Vous êtes vous déjà étonné d’être tutoyé par un parfait inconnu vous abordant dans les rues du Québec ? Pourquoi le tutoiement est-il si répandu dans cette partie francophone de l’Amérique du Nord et surtout comment en maîtriser la pratique ? C’est notre question bête de la semaine.
Un océan sépare les Québécois des Français, ne l’oublions pas. Si la langue est -globalement- la même, les deux sociétés se sont construites de manières sensiblement différentes.
Selon Julie Auger, sociolinguiste et professeure titulaire au département de linguistique et de traduction de l’Université de Montréal, l’histoire permet d’expliquer en partie pourquoi le tutoiement est employé plus souvent au Québec. La société québécoise est plus jeune et n’a pas développé le lien que la France a longtemps entretenu avec la noblesse et la royauté.
L’enseignante souligne avec un brin de légèreté et une pointe d’humour l’importance des influences européennes et américaines dans la culture québécoise : « Je pense que le Québec c’est un peu comme si on prenait le meilleur aspect de nos racines françaises et la plupart des bons aspects du cadre nord-américain. » Il semblerait que les barrières sociales soient moins marquées en Amérique du Nord, ceci expliquant une tendance au tutoiement plus prononcée dans cette région du monde.

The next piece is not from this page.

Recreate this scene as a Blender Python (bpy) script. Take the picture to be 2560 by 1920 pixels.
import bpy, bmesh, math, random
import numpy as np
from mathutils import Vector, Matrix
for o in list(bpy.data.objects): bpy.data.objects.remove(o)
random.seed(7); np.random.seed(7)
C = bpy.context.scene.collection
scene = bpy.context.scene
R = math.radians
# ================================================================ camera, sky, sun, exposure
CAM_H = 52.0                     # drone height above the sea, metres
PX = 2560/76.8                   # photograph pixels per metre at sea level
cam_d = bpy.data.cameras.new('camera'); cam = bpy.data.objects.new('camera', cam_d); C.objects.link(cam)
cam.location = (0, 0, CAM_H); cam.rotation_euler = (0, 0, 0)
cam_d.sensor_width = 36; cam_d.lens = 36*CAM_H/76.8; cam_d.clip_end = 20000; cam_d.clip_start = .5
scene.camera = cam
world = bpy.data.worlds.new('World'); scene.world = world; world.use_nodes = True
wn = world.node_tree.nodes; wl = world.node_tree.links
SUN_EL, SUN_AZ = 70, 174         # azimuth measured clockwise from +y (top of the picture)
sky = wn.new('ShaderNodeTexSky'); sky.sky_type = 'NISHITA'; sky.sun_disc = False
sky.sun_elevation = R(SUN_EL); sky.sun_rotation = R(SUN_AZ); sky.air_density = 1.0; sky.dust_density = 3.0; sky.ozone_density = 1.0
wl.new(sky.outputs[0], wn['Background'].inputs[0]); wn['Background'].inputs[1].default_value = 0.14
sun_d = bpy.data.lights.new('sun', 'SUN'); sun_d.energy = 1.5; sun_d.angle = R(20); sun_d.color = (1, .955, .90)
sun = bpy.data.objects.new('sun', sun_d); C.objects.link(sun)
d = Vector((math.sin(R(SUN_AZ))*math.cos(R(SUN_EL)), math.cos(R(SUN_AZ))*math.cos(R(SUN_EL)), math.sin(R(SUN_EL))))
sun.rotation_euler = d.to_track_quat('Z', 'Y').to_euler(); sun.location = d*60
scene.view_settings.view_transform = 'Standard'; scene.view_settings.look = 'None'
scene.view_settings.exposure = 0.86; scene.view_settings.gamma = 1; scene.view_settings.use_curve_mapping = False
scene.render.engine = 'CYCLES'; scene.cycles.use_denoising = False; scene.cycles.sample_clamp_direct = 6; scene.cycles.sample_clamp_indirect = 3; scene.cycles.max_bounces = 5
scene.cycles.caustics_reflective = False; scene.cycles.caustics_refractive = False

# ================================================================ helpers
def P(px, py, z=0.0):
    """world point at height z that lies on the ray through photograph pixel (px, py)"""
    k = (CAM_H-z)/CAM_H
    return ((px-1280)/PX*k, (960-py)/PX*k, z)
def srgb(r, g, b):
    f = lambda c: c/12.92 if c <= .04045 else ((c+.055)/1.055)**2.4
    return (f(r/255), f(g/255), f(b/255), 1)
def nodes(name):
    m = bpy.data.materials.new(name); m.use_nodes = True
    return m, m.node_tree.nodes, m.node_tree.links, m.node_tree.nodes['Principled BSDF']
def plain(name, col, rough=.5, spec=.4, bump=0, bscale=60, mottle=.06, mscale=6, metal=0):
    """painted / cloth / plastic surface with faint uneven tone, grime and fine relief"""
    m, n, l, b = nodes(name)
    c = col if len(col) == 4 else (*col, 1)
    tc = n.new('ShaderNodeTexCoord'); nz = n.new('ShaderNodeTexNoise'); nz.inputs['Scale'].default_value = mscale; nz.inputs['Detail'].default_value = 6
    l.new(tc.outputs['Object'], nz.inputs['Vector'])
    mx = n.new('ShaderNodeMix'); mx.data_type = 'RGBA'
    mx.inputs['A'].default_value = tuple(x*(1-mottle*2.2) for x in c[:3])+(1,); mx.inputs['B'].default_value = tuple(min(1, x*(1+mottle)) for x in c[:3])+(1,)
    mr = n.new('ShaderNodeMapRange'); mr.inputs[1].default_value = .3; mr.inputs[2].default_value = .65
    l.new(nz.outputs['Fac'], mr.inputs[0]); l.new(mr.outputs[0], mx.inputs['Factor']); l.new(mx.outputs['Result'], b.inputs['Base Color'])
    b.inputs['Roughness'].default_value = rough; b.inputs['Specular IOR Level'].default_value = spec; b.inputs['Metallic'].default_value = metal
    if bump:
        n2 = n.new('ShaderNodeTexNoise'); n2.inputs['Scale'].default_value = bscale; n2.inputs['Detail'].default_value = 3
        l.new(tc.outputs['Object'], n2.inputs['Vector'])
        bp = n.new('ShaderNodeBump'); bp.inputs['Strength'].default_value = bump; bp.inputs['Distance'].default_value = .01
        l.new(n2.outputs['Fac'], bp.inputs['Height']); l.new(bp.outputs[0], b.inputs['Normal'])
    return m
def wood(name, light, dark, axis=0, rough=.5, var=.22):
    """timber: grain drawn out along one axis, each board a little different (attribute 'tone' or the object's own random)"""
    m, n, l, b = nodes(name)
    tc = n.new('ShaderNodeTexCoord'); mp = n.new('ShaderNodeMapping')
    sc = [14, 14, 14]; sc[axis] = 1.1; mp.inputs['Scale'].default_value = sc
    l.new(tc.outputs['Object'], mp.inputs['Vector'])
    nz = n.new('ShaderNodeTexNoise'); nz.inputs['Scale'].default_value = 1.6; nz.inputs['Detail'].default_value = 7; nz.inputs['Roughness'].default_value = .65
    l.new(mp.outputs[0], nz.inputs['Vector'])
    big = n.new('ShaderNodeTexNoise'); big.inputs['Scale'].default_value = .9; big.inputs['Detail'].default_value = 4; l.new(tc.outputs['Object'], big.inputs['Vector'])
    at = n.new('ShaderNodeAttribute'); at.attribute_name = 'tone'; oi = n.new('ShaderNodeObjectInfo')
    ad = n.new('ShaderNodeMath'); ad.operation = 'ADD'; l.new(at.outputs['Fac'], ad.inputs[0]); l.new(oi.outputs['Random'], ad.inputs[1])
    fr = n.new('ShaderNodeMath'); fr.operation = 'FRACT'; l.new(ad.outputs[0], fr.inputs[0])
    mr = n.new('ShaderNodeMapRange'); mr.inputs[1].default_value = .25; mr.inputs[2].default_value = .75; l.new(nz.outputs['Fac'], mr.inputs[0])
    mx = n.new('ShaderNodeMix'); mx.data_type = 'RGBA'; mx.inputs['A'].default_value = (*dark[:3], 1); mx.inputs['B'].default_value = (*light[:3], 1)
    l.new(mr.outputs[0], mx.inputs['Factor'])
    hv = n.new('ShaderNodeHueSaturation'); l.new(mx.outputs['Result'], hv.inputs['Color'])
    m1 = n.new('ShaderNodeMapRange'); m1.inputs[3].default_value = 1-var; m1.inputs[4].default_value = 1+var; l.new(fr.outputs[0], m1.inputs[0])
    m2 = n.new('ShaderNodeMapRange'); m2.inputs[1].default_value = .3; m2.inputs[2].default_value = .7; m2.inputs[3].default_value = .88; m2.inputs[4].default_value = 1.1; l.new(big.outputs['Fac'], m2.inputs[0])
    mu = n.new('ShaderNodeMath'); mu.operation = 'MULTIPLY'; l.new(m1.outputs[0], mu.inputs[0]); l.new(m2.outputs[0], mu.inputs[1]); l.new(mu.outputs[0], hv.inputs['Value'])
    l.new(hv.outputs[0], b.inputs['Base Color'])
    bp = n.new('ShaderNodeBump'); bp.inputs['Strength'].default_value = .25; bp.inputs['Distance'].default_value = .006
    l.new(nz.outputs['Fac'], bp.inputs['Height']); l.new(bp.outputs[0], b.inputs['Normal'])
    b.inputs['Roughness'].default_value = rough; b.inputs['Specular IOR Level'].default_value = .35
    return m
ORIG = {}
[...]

L’exemple de la bise en guise de salutation est évocateur. Julie Auger raconte que les francophones du Québec tendent à faire la bise plutôt qu’un hug, préféré par les Canadiens anglophones. Ils la pratiquent en revanche moins systématiquement que les Français de France et la réservent généralement aux proches qu’ils n’ont pas vus depuis quelques temps.
Originaire de Québec, Julie Auger a observé des différences en matière de tutoiement entre les différentes villes de la province. À Québec, on entend beaucoup plus de réflexes de vouvoiement qu’à Montréal, métropole pour le moins cosmopolite. Il convient de s’adapter à la ville dans laquelle on se retrouve.
Une question subsiste. Peut-on associer le tutoiement au you des anglophones ? Le bilinguisme davantage répandu à Montréal qu’à Québec pourrait expliquer le fait que le tutoiement soit moins systématique dans la capitale nationale. Selon la sociolinguiste, bien qu’un lien de corrélation soit facile à établir, il est difficile de confirmer une quelconque relation de causalité.
Ce serait une erreur de considérer que le vouvoiement n’existe pas au Québec. Il peut être utilisé comme une marque de respect, une intention de marquer une distance ou d’instaurer une relation de pouvoir.
« Ici on aime les comportements plus symétriques, ce qui n’empêche pas les asymétries », précise Julie Auger. En tant qu’enseignante, cette dernière préfère être vouvoyée par la plupart de ses étudiants.
Dans le cadre de relations où s’exerce un certain pouvoir ou transfert de compétences, le vouvoiement est souvent plus approprié. Il est commun par exemple de vouvoyer son médecin ou son avocat, quel que soit l’âge du professionnel.
« Je pense qu’entre personnes jeunes, le tutoiement n’est jamais déplacé. » Julie Auger estime qu’il est d’usage lorsqu’on a moins de trente ans de tutoyer les personnes de la même tranche d’âge lorsqu’il est question d’une relation symétrique. Il peut s’agir d’une rencontre fortuite, une discussion avec un collègue ou encore un échange avec l’équipe de service d’un restaurant.
« Lorsqu’on vieillit, on craint une asymétrie. J’ai commencé à vouvoyer pour éviter que mon tutoiement soit mal interprété. » Julie Auger confie désormais vouvoyer les personnes plus jeunes afin d’éviter tout risque que ses interlocuteurs reçoivent son tutoiement comme un manque de respect. Aucune règle claire ne semble néanmoins être établie. Ce changement d’habitude repose sur la décision de chacun.
Les habitudes évoluent constamment, rien ne peut être tenu pour acquis. Pour exemple, alors que les professeurs d’école se faisaient tutoyer à l’époque où Julie Auger était enfant, de nouveaux enseignants choisissent de se faire appeler monsieur ou madame et d’être vouvoyé afin de remédier à des problèmes de discipline.
La sociolinguiste affirme que la question du tutoiement est et demeurera complexe. Si on souhaite saisir une culture dans son ensemble, il faut s’y plonger et prendre conscience que la langue évolue au rythme de la société.